I can't talk about it anymore. I have artichoke seedlings to tend to. This year's garden is going to be EPIC. Oh, and I recently got a new digital camera, a tiny Sony camera, so there will be pictures this year, and I will start doing a separate Vox about the garden and the food. Ninja keeps getting after me to show pictures of food, so I will. Presumably, it will make me feel happy and good to talk about the plants and the food, and I'm just totally going to cover my ears and shout "LA LA LA I CAN'T HEAR YOU" whenever politics or air conditioning or gun control comes up, ok? Otherwise, I am sooooo going to burst an artery. Food is nice. Plants are excellent. Compost delights me.
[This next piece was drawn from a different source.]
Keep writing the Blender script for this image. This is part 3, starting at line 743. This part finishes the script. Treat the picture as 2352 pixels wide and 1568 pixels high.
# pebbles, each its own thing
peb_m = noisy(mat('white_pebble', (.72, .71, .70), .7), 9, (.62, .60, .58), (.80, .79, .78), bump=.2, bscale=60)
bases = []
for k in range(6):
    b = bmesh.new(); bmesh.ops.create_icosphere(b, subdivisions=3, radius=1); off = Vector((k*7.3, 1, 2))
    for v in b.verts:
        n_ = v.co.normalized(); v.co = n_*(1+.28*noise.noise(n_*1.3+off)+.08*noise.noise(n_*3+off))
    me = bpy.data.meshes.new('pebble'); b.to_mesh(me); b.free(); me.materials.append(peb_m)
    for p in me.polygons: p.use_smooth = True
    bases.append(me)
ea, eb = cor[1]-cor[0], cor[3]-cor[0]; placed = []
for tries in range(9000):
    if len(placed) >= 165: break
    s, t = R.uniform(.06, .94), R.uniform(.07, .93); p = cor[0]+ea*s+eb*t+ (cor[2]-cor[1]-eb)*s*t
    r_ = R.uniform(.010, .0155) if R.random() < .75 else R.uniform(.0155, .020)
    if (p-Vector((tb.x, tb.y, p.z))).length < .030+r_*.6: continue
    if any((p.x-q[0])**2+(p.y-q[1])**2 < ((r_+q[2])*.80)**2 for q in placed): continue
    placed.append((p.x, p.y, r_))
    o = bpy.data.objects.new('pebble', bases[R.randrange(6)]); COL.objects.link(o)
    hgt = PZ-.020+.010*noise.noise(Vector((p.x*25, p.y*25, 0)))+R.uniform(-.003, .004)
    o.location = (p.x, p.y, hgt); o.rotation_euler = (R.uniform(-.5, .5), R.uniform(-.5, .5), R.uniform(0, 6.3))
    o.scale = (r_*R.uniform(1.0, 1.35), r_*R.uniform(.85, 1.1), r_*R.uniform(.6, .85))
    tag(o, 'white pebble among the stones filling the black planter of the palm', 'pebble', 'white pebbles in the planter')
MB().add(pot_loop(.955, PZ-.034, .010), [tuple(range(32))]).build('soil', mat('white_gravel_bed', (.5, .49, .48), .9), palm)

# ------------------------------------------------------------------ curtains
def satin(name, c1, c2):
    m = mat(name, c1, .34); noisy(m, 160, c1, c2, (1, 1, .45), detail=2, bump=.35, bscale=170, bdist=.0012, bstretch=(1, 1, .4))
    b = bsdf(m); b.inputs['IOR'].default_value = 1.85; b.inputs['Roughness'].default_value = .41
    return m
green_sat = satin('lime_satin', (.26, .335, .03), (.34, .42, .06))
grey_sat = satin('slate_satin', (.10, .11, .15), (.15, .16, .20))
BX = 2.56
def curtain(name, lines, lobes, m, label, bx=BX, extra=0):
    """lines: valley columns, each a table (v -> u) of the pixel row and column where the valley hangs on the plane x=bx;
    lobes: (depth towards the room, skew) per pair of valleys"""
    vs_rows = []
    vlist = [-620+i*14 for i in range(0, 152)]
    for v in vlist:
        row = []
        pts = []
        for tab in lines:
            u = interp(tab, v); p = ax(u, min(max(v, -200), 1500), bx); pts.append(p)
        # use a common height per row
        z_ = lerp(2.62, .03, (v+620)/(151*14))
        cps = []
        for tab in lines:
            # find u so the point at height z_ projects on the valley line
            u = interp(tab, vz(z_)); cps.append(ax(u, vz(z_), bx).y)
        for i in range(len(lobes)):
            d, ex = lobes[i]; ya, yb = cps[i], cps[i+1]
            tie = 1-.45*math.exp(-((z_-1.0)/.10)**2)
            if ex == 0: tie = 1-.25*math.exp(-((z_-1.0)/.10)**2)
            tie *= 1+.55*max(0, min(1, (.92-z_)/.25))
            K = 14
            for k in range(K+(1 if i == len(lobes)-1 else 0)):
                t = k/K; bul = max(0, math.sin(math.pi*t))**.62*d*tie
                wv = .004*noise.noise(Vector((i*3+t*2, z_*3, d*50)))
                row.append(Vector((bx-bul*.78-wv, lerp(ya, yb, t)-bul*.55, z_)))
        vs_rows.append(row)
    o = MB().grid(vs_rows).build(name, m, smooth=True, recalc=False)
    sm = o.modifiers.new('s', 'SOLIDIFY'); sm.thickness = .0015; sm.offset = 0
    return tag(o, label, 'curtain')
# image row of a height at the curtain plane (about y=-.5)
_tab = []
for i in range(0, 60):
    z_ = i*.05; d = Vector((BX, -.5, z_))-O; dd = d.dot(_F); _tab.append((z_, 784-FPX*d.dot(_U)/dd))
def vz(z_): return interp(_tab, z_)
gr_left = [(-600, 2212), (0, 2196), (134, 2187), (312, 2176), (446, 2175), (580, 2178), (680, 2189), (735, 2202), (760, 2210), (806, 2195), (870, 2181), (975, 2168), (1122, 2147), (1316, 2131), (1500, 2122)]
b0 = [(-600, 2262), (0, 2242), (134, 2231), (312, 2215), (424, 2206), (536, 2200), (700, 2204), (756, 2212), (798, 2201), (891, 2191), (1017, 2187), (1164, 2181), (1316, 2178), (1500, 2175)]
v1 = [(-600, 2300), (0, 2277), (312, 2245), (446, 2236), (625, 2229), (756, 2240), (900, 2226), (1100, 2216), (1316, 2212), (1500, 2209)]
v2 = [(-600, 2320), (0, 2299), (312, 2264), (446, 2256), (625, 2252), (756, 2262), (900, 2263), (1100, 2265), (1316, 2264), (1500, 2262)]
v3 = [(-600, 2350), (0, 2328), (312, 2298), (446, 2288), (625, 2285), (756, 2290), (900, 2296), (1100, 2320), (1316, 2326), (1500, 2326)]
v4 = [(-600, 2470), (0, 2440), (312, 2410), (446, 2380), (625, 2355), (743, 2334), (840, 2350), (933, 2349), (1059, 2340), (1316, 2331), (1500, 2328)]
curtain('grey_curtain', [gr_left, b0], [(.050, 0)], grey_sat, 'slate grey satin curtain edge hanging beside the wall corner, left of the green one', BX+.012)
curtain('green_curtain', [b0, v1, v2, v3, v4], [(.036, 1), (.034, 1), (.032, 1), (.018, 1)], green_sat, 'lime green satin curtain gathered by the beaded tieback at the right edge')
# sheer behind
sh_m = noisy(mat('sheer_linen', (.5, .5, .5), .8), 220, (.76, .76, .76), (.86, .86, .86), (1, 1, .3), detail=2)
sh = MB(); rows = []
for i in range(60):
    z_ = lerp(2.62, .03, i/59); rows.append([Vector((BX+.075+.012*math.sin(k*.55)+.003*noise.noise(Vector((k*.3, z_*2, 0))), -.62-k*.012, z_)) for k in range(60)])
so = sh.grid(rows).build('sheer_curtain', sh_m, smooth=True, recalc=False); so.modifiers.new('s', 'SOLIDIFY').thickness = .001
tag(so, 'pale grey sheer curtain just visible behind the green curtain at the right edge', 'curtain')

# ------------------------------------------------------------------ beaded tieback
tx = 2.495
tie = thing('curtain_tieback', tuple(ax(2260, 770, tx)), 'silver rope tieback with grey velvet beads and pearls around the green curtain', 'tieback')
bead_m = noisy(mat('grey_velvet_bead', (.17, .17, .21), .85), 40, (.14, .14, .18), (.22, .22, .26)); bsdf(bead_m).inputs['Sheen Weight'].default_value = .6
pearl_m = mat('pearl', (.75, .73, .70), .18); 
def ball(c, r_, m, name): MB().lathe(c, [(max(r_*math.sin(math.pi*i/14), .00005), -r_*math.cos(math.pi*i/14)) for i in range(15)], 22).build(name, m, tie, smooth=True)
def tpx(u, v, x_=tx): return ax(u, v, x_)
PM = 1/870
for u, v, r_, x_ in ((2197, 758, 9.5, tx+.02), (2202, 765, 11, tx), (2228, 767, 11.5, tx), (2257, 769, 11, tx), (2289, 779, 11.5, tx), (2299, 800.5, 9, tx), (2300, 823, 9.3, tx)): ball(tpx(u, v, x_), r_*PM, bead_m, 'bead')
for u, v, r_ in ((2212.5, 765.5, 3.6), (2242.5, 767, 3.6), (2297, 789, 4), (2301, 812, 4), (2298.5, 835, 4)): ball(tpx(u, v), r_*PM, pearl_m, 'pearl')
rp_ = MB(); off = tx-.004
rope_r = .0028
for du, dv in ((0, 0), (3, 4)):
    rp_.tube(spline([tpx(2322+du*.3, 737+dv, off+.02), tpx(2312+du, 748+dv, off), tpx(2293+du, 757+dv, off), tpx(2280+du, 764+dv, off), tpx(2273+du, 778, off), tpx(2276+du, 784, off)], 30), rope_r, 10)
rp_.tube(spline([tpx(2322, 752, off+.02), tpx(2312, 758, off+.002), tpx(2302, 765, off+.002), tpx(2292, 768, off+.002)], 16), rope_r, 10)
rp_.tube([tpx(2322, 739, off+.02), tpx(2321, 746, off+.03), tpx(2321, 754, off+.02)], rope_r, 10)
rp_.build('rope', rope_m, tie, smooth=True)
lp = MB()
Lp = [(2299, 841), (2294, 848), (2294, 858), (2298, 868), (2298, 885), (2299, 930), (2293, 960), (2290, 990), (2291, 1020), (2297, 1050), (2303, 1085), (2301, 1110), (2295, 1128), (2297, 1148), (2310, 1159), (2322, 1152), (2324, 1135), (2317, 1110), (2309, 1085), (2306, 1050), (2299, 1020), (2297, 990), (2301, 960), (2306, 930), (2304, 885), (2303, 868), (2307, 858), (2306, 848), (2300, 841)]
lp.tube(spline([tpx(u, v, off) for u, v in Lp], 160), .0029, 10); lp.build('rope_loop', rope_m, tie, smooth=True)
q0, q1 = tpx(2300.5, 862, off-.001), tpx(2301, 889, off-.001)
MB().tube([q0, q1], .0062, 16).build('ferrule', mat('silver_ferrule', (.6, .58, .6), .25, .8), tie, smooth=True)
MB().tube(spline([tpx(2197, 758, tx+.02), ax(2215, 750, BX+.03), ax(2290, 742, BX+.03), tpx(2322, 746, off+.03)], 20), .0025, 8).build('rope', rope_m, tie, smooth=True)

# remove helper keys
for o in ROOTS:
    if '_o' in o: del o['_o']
I am my father's daughter, I guess. Actually on both sides of my family, we're farmers from way back. Why fight it?
Comments
Talk about food if it makes you happy. We want GinBaby to be happy! Happy, happy happy!! Let the mongrels suck it all up, you just keep on keeping on.
There's nothing you need to do about it anyway.
Maybe a good time for working through your music collection.
(I can't have the radio on the morning without starting to yell at it myself, so that's time to put on some cds.)
It's starting to look as if spring might really happen.
Get out there and get that garden going, and clear out your head - we'll still be around when you get back.
Arrghghghgh.
SHNICKT. GHARGH. ARGHLE!
Ok. I just successfully managed to stop myself posting: "the south lost".
Hope you feel better soon lah.
Sustainable living is not possible with out conscious choices.
Back to the plot in the morning.
Move the computer upstairs so you can talk to people when you type.
Other than that, great rant. :-)
Hahaha. You people are great. Yes, I went on a total computer fast and am feeling better. Now I'm going to try just exercising some self-discipline and not looking at the sites that make me feel crappy. Like, if I ignore them, they will go away, right?